私の本棚 史話 日本の古代 二 その1 気候変動からみた「邪馬臺国」

 謎に包まれた邪馬台国 直木孝次郎編

              私の見立て★★★☆☆       2017/12/26

 本書は、諸氏の論文集であり、冒頭に編者の巻頭言が付されている。
 近来見かける無秩序・無編集の闇鍋ではないが、かといって、編者が論文内容に干渉したものでもない。あくまで、当分野で参照に値するとみたレベルの高い論文集となっている。

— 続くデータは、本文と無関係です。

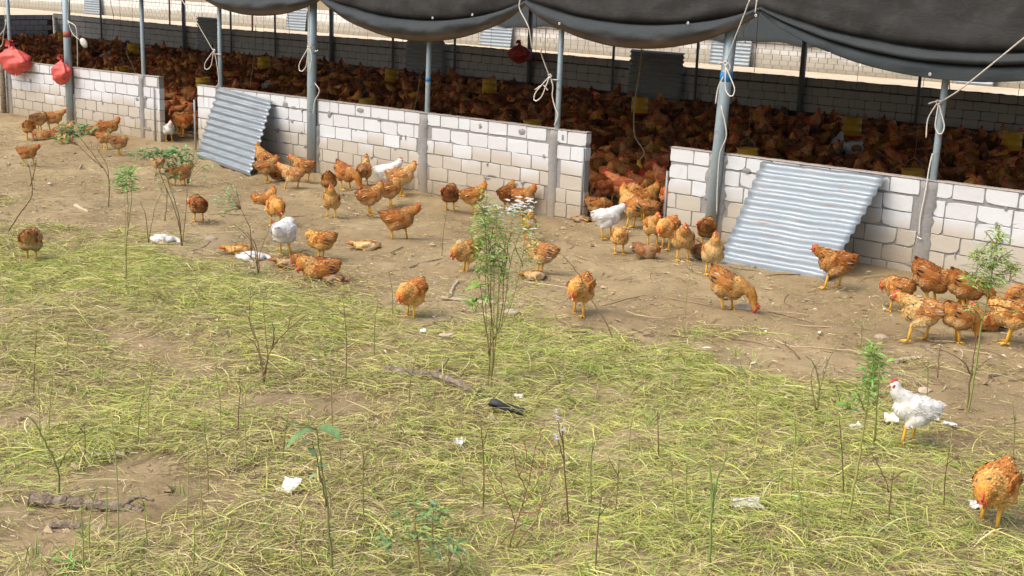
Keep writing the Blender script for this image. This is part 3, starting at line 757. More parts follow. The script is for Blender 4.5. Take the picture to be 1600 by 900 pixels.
def chicken(pose, seed, lod=0, sleek=False):
    """All meshes of one bird facing +X with its feet on z=0."""
    q = dict(POSES[pose]); r = random.Random(seed)
    if q['legs'] is not None and pose != 'limp': q['z'] += .020; g = np.random.default_rng(seed)
    Rt = roty(-rad(q['p'])); B = np.array([0, 0, q['z']]); T = lambda p: Rt @ np.asarray(p, float) + B
    H = np.array(q['head'], float); n0 = T((.085, 0, .045)); 
    hd = rotz(rad(q['hy'])) @ roty(-rad(q['hp'])) @ np.array([1., 0, 0]); hs = np.cross((0, 0, 1), hd); hs /= np.linalg.norm(hs); hu = np.cross(hd, hs)
    sp = []
    def cap(a, ra, b, rb, n, sq=1.0):
        for i in range(n):
            t = i / (n - 1); rr = ra + (rb - ra) * t; sp.append((np.asarray(a) * (1 - t) + np.asarray(b) * t, (rr, rr * sq, rr)))
    fl = .80 if q['legs'] is None else 1.0
    for c, rr in (((.066, 0, -.010), (.082, .080, .086)), ((.02, 0, -.004), (.096, .092, .098 * fl)), ((-.045, 0, .004), (.092, .090, .092 * fl)), ((-.095, 0, .020), (.070, .070, .068)), ((-.130, 0, .040), (.046, .046, .044)), ((.085, 0, .032), (.066, .060, .064)), ((-.05, 0, -.045), (.072, .076, .060 * fl))):
        sp.append((T(c), rr))
    cap(T((-.12, 0, .03)), .036, T((-.165, 0, .066)), .014, 4, .8)
    mid = (n0 + H) / 2 + np.array([.028 if pose not in ('preen', 'turn') else .045, 0, .004 if q['head'][2] > .2 else .03])
    neck = spline([n0, mid, H - hd * .004], 4)
    for i, p in enumerate(neck):
        t = i / (len(neck) - 1); rr = .060 * (1 - t) ** 1.2 + .0285 * (1 - (1 - t) ** 1.2); sp.append((p, rr))
    sp.append((H + hd * .006, (.0265,) * 3)); sp.append((H + hd * .022 - hu * .002, (.019,) * 3))
    hock = []
    if q['legs'] is not None:
        for sd, lx in zip((1, -1), q['legs']):
            k = np.array([lx - .004, sd * .046, {'limp': .085, 'rooster': .130}.get(pose, .112)]); hock.append((k, np.array([lx + .012, sd * .050, .010])))
            cap(T((-.012, sd * .048, -.046)), .062, k + np.array([-.002, 0, .012]), .0165, 5)
    v, nr, f = remesh(sp, (.0095, .0165, .024)[lod], (5, 3, 2)[lod])
    if pose in ('sit', 'loaf'): v[:, 2] = np.maximum(v[:, 2], .004)
    spine = np.array([T((-.165, 0, .066)), T((-.09, 0, .02)), T((0, 0, 0)), T((.085, 0, .035))] + [np.asarray(p) for p in neck[2::2]] + [H + hd * .03])
    sdir = np.gradient(spine, axis=0); sdir /= np.linalg.norm(sdir, axis=1)[:, None]
    iT = lambda P: (P - B) @ Rt
    ni = len(spine)
    def colour(P, g):
        n = len(P); L = iT(P); d = np.linalg.norm(P[:, None] - spine[None], axis=2) - np.where(np.arange(ni) < 4, .05, 0.0)[None]; k = d.argmin(1)
        c = np.tile(np.array(PAL['gold']), (n, 1)); neckz = k >= 4
        up = np.clip((L[:, 2] + .015) / .06, 0, 1)
        c = c * (1 - up[:, None]) + np.array(PAL['red']) * up[:, None]
        br = (L[:, 0] > .03) & ~neckz; c[br] = np.array(PAL['gold']) * .6 + np.array(PAL['buff']) * .4
        low = np.clip((-.028 - L[:, 2]) / .05, 0, 1) * (~neckz); c = c * (1 - low[:, None]) + np.array(PAL['buff']) * low[:, None]
        c[neckz] = np.array(PAL['gold']) * 1.02
        c *= g.uniform(.86, 1.14, (n, 1))
        sc = g.random(n) if not sleek else np.full(n, .5)
        spk = (sc < .045) & (((k == 4) | (k == 3)) | ((L[:, 0] < -.03) & (L[:, 2] > .0)))
        c[spk] = np.array(PAL['dark']) * g.uniform(.8, 2.2)
        pl = (sc > .95) & (L[:, 0] < .05); c[pl] = PAL['pale']
        gr = (sc > .68) & (sc < .78) & (L[:, 2] < 0) & (L[:, 0] < .02); c[gr] = PAL['grey']
        return c, k
    gs = np.random.default_rng(seed + 5)
    bc, bk = colour(v, np.random.default_rng(0)); 
    face = np.linalg.norm(v - (H + hd * .024), axis=1) < .024
    bc[face] = (.52, .13, .075)
    # feathers: small kites lying tailward over the skin
    nf = (2400, 240, 90)[lod] if not sleek else 420
    ok = np.where(~face & (v[:, 2] > .075 if q['legs'] is not None else v[:, 2] > .012))[0]
    pi = gs.choice(ok, nf); p = v[pi] + gs.normal(0, .003, (nf, 3)); n = nr[pi]
    fc, fk = colour(p, gs)
    d = -sdir[fk]; d = d + np.array([0, 0, -.25]) + gs.normal(0, .22, (nf, 3)); d -= n * (d * n).sum(1)[:, None]; d /= np.linalg.norm(d, axis=1)[:, None] + 1e-9
    s = np.cross(d, n); Lf = gs.uniform(*((.013, .030) if lod == 0 else (.02, .04)), nf) * np.where(fk >= 5, .62, 1.0) * (1, 1.3, 1.7)[lod]; wf = Lf * gs.uniform(.22, .36, nf)
    lift = gs.uniform(.001, .0045, nf) * (.35 if sleek else 1)
    A = p - d * (Lf * .25)[:, None] - n * .002
    Bq = p + d * (Lf * .3)[:, None] + s * wf[:, None] + n * .003
    Cq = p + d * (Lf * .8)[:, None] + n * lift[:, None]
    Dq = p + d * (Lf * .3)[:, None] - s * wf[:, None] + n * .003
    fv = np.stack([A, Bq, Cq, Dq], 1).reshape(-1, 3); o = len(v); ff = np.arange(nf * 4).reshape(-1, 4) + o
    fcc = np.repeat(fc, 4, 0); fcc[2::4] *= gs.uniform(.95, 1.15, (nf, 1)); fcc[0::4] *= .92
    V = np.vstack([v, fv]); Fq = np.vstack([f, ff]); Cc = np.vstack([bc, fcc])
    out = {}
    red = (.56, .075, .045)
    # comb, wattles and face skin
    cb = MB(); prof = [(-.020, .020), (-.022, .040), (-.012, .034), (-.006, .045), (.002, .036), (.009, .043), (.016, .032), (.024, .034), (.027, .018)]
    ck = r.uniform(.75, 1.15)
    pts = [H + hd * (a + .004) + hu * (.012 + (b - .012) * ck) for a, b in prof]; m = len(pts)
    cb.add([x + hs * .0042 for x in pts] + [x - hs * .0042 for x in pts], [tuple(range(m)), tuple(reversed(range(m, 2 * m)))] + [(i, i + m, (i + 1) % m + m, (i + 1) % m) for i in range(m)], red)
    wt = MB()
    for sd in (1, -1):
        wt.ell(H + hd * .030 - hu * .026 + hs * sd * .008, (.006, .004, .013 * ck), 7, 4, np.stack([hd, hs, hu], 1), red)
        wt.ell(H + hd * .020 - hu * .003 + hs * sd * .0215, (.014, .004, .012), 8, 4, np.stack([hd, hs, hu], 1), (.60, .11, .07))
    bk_ = MB(); b0 = H + hd * .036 - hu * .002; bk_.tube([b0, b0 + hd * .014 - hu * .001, b0 + hd * .026 - hu * .008], [.0095, .0065, .0012], 7, (.52, .36, .16))
    eyes = []
    for sd in (1, -1):
        e = MB(); e.ell(H + hd * .019 + hu * .006 + hs * sd * .0245, (.0042, .003, .0042), 7, 4, None, (.02, .014, .01)); eyes.append(e)
    legs = []
    for (k, a) in hock:
        m = MB(); lc = (.70, .40, .07)
        m.tube([k + np.array([0, 0, .018]), k, (k + a) / 2 + np.array([.002, 0, 0]), a], [.014, .0125, .0102, .0110], 8, lc)
        sd = 1 if a[1] > 0 else -1
        if pose == 'limp':
            for an in (-24, 0, 24):
                dv = rotz(rad(an)) @ np.array([.35, 0, -.9]); m.tube([a, a + dv * .025, a + dv * .048], [.007, .0052, .0026], 6, lc)
        else:
            for an, Lt in ((-34, .050), (0, .062), (34, .050), (180 - 20 * sd, .028)):
                dv = rotz(rad(an)) @ np.array([1., 0, 0]); t = a + dv * Lt; mid_ = a + dv * Lt * .5
                m.tube([a + np.array([0, 0, .001]), (mid_[0], mid_[1], .009), (t[0], t[1], .004)], [.0078, .0062, .003], 6, lc)
        legs.append(m)
    # wings: overlapping rows of feathers on a flat shell
    wings = []
    for sd in (1, -1):
        m = MB(); sh = MB(); gr = random.Random(seed * 3 + sd)
        c0 = T((-.022, sd * .086, .014)); rotw = Rt
        m.ell(c0, (.090, .016, .046), 12, 6, rotw, PAL['red'])
        rows = ((.045, 7, .042, 'red'), (.010, 8, .046, 'gold'), (-.030, 8, .050, 'red'), (-.062, 7, .075, 'mix'))
        if lod == 0:
            for x0, cnt, Lf_, pk in rows:
                for i in range(cnt):
                    t = i / (cnt - 1); z0 = .050 - .080 * t
                    b_ = T((x0 + .012 * gr.uniform(-1, 1) + .010 * t, sd * (.092 + .012 * (1 - abs(t * 2 - 1))), z0 * .85 + .012))
                    d_ = Rt @ np.array([-1, sd * (-.18 if pk == 'mix' else .02), -.10 - .12 * (1 - t) + .1 * gr.uniform(-1, 1)])
                    cc = {'red': PAL['red'], 'gold': PAL['gold'], 'mix': (PAL['dark'] if gr.random() < .38 else (PAL['pale'] if gr.random() < .35 else PAL['red']))}[pk]
                    u = gr.uniform(.75, 1.25); m.leaf(b_, d_, np.array([0, sd * 1.0, .1]), Lf_ * gr.uniform(.85, 1.15), .020, tuple(x * u for x in cc), .02, .1 * sd)
        wings.append(m)
    tl = MB(); gr = random.Random(seed + 99)
    for i in range(9 if lod == 0 else 4):
        a = (i / (8 if lod == 0 else 3) - .5); b_ = T((-.135, a * .036, .052))
        d_ = Rt @ np.array([-.80, a * .55, .62 + .15 * gr.uniform(-1, 1)])
        cc = PAL['dark'] if gr.random() < (.75 if seed % 3 == 0 else .25) else PAL['red']
        tl.leaf(b_, d_, np.array([.6, 0, .8]), gr.uniform(.035, .062), .024, cc, .25, .08)
    if lod == 0:
        me = npmesh("body", V, Fq, Cc, False); sm = np.zeros(len(Fq), bool); sm[:len(f)] = True; me.polygons.foreach_set("use_smooth", sm); me.materials.append(M['plume'])
        out['body'] = [me]
        for nm, bs, mt in (("comb", [cb], 'comb'), ("wattle", [wt], 'comb'), ("beak", [bk_], 'beak'), ("eye", eyes, 'eye'), ("leg", legs, 'legskin'), ("wing", wings, 'plume'), ("tail", [tl], 'plume')):
            out[nm] = []
            for b in bs:
                me = b.mesh(nm, nm != "tail" and nm != "wing"); me.materials.append(M[mt]); out[nm].append(me)
        return out
    VV = [V]; FF = [Fq]; CC = [Cc]; off = len(V); nb = len(V)
    for b in [cb, wt, bk_] + legs + ([] if lod == 2 else wings) + [tl]:
        vv = np.array(b.v); tri = []
        for fc_ in b.f:
            if len(fc_) == 4: tri.append(fc_)
            elif len(fc_) == 3: tri.append((*fc_, fc_[2]))
            else:
                for i in range(1, len(fc_) - 1): tri.append((fc_[0], fc_[i], fc_[i + 1], fc_[i + 1]))
        VV.append(vv); FF.append(np.array(tri) + off); CC.append(np.array(b.c)); off += len(vv)
    return np.vstack(VV), np.vstack(FF), np.vstack(CC), nb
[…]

 巻頭言は、固定した「定説」にとらわれたものではなく、考古学分野を主に紹介を進め、古代史で論理の要で選択肢となるべき異説も取り上げられていて、東方が編者に深い敬意を表する由縁である。

卑弥呼「以て死す」   岡本健一

 初出 邪馬台国論争 講談社1995年

 私の見立て ☆☆☆☆☆☆ 迷走の極み

 本書は、既に書評しているが、ここに抜粋された論考は、著者の「私見」に沿って文献解釈が曲げられていて、本書が暗黙の内に標榜している諸論概観の趣旨を曲げている。

 と言うことで、書評として蒸し返しはしない。

気候変動からみた「邪馬臺国」 山本武夫

 初出 「史話 日本の歴史 第二巻 謎の女王卑弥呼」 作品社 1991.4 
 私の見立て ★★★☆☆ 本論は堅実、余談は暴走

 本論考に関して感じるのは、著者の専攻である自然科学気候学については、豊富なデータを元にした健全、かつ賢明な思考が感じ取れるのだが、論考に利用している専攻外の事項で、浅慮の曲解や不用意な受け売りが目立つのである。

 もっと良い友達を持っていれば良かったのにと思わざるを得ない。もったいない話である。

 「⑴義経とナポレオンと」のように明らかに本筋を外し、勝手な妄想を吐露している議論はともかく「⑵小氷期と農耕社会」も語られているのは、18,19世紀の気候と社会変動の関連であって、全20ページの論考の前半10ページが、三世紀古代史と直接関係のない議論で埋まっているのは何とも困ったものである。引用元も、同様に3世紀の史話集であるから、著者の感覚が、的を外れているのだろう。何とも、もったいない話である。

 と言って10ページの硬い枕の後、漸く開幕する、⑶で本題に迫った後も、時に敬服し、時に呆れる大波の乱調なのである。